Why is that bad? After all, increasing the value of the dollar astronomically means that everyone is suddenly RICH, right??
Say every dollar you owned was worth a thousand dollars tomorrow, and overnight most of the US became millionaires.
How many Ferraris do you think there are to go around??
What you have is a situation now where the amount of money vastly OVERREPRESENTS the wealth in the system, the amount of goods and services available.
Wait, isn't that the problem we had in the first place?? Too much money, not enough stuff? EXACTLY.
What happens then, if you have a crap-ton of money and nothing to buy with it? Well, the money can't become worth less because it's tied to the value of gold. So what happens? The value of gold PLUMMETS. And now instead of a worthless fiat currency, you have a worthless currency backed by worthless gold. You're sitting on a pile of gold that no one wants, and you're starving.
What, did you think the value of gold was fixed? Or weren't you paying attention when all the layman-investors were talking your ear off about the "value of gold going up and up and up"?
I'm going to say this only once, and I hope some of you dumb-arses can understand this:
The value of gold is NOT going up. The value of gold is going up relative to the dollar. It's the value of the DOLLAR going DOWN.
The people who talk about how the value of gold keeps going up don't understand basic financial relativity. It's the same as saying the sun revolves around the Earth. The value of gold isn't going up...your dollars just aren't buying as much of it.
WAKE UP. Gold is just shiny rocks. It does not fix the problems with the economy.

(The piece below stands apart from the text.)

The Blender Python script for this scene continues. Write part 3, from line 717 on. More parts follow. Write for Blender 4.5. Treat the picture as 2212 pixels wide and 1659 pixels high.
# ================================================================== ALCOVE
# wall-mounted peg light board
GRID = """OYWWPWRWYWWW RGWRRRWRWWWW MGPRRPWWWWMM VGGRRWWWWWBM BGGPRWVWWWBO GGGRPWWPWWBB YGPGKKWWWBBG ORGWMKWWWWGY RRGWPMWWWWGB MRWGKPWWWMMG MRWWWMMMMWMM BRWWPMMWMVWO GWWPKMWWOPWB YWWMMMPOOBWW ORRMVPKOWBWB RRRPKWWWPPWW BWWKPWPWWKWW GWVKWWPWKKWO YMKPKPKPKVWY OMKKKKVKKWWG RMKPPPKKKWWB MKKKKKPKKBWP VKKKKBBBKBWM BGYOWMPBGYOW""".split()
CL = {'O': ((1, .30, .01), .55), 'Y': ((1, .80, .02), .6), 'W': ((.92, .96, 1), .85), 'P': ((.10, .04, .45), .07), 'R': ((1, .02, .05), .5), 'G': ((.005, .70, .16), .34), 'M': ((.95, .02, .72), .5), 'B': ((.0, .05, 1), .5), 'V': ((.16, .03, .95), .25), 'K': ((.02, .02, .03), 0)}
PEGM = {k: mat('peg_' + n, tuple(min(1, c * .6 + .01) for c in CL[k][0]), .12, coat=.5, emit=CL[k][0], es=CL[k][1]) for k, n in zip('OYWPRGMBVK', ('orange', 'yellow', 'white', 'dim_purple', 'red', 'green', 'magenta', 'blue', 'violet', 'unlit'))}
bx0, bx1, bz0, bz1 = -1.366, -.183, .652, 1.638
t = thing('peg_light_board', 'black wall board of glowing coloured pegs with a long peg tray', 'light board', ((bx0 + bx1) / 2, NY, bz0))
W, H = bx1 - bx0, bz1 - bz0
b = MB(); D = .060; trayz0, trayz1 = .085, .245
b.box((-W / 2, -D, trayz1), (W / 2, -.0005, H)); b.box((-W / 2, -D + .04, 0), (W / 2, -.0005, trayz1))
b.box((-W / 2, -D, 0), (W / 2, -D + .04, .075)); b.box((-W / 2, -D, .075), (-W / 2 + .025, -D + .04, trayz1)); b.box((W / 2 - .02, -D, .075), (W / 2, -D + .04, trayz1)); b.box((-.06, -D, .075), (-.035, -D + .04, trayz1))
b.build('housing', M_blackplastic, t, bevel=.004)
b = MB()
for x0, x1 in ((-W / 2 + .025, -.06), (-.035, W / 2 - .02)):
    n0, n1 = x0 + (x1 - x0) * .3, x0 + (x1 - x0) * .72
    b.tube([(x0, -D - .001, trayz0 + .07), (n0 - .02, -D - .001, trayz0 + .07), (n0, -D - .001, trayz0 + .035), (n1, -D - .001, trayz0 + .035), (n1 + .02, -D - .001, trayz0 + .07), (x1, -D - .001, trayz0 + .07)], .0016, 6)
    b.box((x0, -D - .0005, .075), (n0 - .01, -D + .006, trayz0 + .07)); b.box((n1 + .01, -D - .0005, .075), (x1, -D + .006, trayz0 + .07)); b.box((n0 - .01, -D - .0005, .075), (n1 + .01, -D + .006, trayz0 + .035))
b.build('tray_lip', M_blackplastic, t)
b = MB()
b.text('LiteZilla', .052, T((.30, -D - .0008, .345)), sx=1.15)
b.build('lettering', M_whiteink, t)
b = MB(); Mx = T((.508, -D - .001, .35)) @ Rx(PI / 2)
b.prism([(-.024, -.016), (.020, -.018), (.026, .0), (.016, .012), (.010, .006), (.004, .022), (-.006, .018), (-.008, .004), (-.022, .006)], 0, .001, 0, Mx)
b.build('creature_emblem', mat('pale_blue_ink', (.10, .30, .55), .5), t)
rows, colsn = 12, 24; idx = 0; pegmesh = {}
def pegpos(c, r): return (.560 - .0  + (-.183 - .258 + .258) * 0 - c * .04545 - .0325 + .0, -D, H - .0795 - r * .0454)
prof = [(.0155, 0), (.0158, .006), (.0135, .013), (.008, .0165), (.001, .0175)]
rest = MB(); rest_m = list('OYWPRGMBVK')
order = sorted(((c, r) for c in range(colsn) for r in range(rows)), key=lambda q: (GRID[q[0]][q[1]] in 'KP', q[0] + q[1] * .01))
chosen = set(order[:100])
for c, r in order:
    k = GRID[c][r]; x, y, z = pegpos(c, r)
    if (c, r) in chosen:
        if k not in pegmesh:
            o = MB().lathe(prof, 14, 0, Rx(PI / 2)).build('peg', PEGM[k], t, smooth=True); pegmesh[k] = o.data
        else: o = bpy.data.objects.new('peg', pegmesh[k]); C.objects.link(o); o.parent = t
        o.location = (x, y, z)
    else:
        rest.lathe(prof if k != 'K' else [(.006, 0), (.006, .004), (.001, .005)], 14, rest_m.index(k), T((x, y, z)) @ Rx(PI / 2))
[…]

The currency needs to be managed with respect to the national GDP and kept proportional to it. As more value is created, more currency needs to be created, or that additional value can't be sustained and the value is lost.
The "return to the gold standard" is an idea created by politicians who like to pretend their understanding of history makes them experts in finance and economics.
You want to live in 1906? Go ahead, vote for Ron Paul.
I'll stay here in the 21st century and wait for a politician who supports the Constitution WITHOUT wanting to destroy the economy.
(guess I'll be waiting for a while, huh?